A “política” do acidente de Eduardo Cabrita

 

Pedir a demissão de Eduardo Cabrita por estar no banco de trás de um carro que gera um acidente mortal não cabe nos valores de uma sociedade e de uma classe política decentes

 

Manuel Carvalho

2 de Julho de 2021, 6:34

https://www.publico.pt/2021/07/02/politica/editorial/politica-acidente-eduardo-cabrita-1968788

 

O atropelamento de um cidadão que trabalhava nas obras de uma auto-estrada pelo automóvel onde seguia o ministro Eduardo Cabrita saiu num instante do rol dos casos do dia em que se relatam os acidentes e transformou-se numa questão política.

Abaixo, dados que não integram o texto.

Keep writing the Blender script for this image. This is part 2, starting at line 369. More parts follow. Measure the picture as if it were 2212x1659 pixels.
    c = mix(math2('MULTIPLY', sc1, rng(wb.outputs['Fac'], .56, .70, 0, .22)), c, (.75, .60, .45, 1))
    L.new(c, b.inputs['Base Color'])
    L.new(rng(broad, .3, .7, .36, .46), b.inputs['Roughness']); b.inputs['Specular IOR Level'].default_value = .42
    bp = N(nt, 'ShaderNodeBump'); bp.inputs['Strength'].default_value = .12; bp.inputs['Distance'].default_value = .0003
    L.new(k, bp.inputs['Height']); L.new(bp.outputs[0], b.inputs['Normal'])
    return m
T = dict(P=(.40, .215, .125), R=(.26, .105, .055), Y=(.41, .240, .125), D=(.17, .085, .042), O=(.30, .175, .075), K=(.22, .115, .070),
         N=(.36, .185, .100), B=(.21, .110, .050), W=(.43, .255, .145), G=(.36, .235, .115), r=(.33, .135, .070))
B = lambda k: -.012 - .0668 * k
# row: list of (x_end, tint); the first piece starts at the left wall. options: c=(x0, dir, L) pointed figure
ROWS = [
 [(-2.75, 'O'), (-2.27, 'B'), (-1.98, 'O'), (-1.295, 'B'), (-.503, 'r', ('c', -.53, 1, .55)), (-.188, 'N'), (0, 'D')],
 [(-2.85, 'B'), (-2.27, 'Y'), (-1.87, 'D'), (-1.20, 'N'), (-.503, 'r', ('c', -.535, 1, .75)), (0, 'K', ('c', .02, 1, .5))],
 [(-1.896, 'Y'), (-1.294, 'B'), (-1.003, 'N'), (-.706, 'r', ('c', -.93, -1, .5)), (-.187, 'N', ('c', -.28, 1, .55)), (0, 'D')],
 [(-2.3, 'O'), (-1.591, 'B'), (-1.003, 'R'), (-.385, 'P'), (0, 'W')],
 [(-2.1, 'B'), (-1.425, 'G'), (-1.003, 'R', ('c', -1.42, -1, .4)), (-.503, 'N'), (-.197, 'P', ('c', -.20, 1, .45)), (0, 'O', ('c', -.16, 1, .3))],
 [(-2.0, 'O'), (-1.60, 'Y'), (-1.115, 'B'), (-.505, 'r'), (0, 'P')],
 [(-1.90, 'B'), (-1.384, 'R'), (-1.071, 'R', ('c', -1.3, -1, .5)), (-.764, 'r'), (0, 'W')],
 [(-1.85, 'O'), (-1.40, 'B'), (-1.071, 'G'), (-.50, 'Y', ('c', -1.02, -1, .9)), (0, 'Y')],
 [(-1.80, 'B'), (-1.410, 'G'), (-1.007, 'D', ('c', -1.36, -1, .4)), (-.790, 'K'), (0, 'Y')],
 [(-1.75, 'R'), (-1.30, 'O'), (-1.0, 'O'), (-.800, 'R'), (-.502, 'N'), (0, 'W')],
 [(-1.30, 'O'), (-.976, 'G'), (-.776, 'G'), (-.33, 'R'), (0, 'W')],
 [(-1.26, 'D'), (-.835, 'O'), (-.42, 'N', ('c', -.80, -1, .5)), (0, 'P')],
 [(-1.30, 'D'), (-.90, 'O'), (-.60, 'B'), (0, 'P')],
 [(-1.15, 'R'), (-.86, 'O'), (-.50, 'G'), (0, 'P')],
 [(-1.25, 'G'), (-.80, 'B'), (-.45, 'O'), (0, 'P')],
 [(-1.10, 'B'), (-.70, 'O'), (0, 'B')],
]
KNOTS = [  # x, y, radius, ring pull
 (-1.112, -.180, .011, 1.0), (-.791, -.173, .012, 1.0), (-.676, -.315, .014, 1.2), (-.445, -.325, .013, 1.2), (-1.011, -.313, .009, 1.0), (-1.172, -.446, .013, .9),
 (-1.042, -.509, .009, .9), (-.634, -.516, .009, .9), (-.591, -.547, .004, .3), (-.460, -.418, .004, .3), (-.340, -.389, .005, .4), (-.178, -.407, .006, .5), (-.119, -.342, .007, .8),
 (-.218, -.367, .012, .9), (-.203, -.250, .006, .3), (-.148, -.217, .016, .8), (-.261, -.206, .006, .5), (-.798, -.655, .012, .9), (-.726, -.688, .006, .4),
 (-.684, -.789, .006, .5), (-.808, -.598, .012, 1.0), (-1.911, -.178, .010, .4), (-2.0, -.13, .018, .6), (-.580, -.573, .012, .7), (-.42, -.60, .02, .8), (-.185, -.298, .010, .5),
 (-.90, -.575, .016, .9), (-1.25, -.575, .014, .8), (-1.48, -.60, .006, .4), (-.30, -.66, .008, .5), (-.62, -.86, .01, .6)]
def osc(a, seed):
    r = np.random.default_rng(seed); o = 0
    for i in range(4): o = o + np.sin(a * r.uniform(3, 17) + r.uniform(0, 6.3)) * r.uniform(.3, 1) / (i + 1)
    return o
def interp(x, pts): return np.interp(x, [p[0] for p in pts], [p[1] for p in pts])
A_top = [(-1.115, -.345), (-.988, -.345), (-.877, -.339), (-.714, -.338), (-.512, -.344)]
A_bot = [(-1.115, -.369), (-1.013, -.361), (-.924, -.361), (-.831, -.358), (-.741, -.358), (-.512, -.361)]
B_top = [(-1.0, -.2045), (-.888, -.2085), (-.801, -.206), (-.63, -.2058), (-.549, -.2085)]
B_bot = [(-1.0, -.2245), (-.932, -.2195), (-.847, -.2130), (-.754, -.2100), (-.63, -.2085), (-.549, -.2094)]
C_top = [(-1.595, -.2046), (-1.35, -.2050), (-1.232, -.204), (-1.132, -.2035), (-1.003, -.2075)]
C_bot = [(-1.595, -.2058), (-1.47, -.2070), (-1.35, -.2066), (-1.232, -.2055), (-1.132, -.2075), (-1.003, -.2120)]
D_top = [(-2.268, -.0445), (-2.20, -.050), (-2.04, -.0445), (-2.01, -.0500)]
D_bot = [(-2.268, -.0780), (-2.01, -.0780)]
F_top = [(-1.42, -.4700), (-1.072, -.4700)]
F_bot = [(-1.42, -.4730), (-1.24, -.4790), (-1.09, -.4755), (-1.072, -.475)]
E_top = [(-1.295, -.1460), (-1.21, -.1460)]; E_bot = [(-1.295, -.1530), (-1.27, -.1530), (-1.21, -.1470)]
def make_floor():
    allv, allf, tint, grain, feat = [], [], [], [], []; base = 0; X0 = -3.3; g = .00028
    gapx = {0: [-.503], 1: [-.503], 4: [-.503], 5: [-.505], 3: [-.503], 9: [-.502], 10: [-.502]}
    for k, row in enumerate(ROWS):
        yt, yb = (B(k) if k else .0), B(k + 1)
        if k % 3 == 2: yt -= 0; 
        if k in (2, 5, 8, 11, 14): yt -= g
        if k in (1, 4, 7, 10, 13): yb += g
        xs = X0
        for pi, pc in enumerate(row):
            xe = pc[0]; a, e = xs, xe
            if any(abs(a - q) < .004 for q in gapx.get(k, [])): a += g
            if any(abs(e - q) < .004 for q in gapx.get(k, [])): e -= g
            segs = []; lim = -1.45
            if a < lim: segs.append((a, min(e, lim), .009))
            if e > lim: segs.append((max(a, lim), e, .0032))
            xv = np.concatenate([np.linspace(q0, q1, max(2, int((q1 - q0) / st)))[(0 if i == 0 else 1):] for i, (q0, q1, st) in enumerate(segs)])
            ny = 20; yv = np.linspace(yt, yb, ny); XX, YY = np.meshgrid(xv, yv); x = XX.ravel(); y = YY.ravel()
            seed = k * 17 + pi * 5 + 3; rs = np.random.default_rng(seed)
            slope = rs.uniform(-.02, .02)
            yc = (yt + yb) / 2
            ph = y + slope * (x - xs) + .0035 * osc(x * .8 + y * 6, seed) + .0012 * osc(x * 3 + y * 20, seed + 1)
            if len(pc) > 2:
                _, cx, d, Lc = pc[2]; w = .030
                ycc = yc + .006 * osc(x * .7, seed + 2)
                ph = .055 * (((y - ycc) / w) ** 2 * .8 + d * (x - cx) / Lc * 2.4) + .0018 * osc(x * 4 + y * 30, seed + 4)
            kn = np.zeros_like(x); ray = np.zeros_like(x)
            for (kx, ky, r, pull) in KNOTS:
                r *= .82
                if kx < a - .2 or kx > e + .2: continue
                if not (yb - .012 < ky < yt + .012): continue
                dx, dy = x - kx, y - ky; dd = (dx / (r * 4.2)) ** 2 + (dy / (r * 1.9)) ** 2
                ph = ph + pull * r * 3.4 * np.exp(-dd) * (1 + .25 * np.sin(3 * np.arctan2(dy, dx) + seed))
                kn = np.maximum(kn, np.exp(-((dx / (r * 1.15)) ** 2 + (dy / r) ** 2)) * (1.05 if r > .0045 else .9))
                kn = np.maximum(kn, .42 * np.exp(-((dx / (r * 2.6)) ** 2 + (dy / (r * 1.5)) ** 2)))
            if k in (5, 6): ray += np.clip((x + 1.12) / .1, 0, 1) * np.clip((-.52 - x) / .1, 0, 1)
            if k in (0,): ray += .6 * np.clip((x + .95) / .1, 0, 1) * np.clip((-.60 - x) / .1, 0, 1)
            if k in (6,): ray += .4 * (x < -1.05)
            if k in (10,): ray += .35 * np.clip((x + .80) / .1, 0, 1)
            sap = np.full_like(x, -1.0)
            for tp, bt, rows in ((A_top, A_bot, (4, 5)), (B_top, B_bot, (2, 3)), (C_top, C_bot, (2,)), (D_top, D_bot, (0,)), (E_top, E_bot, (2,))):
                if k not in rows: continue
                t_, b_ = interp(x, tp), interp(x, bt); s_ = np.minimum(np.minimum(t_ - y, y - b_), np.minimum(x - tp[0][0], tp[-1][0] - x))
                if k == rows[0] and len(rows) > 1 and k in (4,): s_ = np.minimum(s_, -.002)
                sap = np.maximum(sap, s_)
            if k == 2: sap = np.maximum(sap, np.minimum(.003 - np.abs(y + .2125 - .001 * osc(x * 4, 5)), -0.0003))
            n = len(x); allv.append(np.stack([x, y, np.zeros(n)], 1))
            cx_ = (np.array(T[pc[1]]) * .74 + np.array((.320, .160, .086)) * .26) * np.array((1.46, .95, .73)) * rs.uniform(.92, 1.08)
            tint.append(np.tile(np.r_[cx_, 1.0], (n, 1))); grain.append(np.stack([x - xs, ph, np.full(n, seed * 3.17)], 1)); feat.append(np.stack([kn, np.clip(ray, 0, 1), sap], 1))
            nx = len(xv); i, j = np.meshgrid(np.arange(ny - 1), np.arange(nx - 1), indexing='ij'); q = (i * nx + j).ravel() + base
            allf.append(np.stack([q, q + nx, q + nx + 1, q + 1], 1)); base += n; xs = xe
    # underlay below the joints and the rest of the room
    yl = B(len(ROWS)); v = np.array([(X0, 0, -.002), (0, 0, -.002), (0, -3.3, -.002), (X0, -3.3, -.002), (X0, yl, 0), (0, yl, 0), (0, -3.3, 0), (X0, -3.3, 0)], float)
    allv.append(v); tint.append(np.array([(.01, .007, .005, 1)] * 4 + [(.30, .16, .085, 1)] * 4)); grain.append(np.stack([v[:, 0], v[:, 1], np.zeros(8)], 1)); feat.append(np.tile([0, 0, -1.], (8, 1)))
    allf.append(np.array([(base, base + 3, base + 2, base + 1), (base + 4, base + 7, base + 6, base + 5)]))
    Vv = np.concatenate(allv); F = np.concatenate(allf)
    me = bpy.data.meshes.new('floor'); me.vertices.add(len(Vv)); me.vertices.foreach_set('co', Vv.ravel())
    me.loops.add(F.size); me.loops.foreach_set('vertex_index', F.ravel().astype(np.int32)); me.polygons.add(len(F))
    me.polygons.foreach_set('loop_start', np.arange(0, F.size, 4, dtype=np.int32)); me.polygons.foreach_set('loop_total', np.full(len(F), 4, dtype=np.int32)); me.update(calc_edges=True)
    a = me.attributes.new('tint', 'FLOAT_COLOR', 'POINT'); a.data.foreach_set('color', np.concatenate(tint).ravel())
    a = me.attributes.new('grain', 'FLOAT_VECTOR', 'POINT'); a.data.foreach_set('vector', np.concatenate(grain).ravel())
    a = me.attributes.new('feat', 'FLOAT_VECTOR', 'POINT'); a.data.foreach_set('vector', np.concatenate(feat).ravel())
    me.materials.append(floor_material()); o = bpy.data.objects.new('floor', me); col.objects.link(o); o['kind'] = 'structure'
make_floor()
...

Bem se sabe que o ministro geriu da pior forma possível a comunicação da ocorrência, não explicando ou deixando no ar dúvidas legítimas sobre a responsabilidade do motorista, sobre as circunstâncias do atropelamento, sobre as contradições na existência ou não de avisos das obras ou sobre a velocidade a que o automóvel circulava. Mas sabe-se também que Eduardo Cabrita não é o ministro ou o cidadão com direito a imprevistos: é o político mais criticado do Governo. A conjugação destas duas realidades deu lugar a um circo que usa um acidente trágico para criar uma ideia de culpa ou irresponsabilidade.

 

Ainda num quadro de condolências, num momento dramático da vida pessoal do ministro, a direita mais inflamada e justiceira esqueceu que um acidente é um acidente e decidiu prosseguir a ofensiva política no sentido da sua demissão. A pressa desse instinto justiceiro dispensa a procura de respostas para as zonas cinzentas que ainda cobrem o filme do acidente ou o momento em que toda a verdade seja apurada e divulgada e eventuais consequências penais aplicadas. Um acidente com Cabrita não pode ser um acidente como os que acontecem no quotidiano. Tinha de ser sujeito ao julgamento sumário. A indecência desta atitude não se justifica apenas pelo cumprimento do princípio da presunção da inocência: os custos psicológicos do acidente no estado de espírito do cidadão Cabrita devem merecer igualmente respeito.

 

Estamos, no entanto, num tempo em que se torna muito difícil distinguir a política nobre da política do pelourinho. Os políticos não têm direito ao azar, à infelicidade ou à imprevisibilidade da vida. Eduardo Cabrita, já aqui o escrevemos, é um ministro cujos erros, omissões ou irresponsabilidades justificam há muito a sua demissão. Mas entre o que aconteceu no caso de Ihor Homeniuk ou na festa do campeonato do Sporting e um trágico acidente vai uma grande distância. Se é uma virtude cívica e política exigir que assuma as consequências dos seus muitos erros recentes, é demagógico apontar-lhe o dedo para que assuma os custos de uma tragédia na qual não cabe nem a intencionalidade nem a deliberação. Pedir a demissão de Eduardo Cabrita por estar no banco de trás de um carro que gera um acidente mortal não cabe nos valores de uma sociedade e de uma classe política decentes.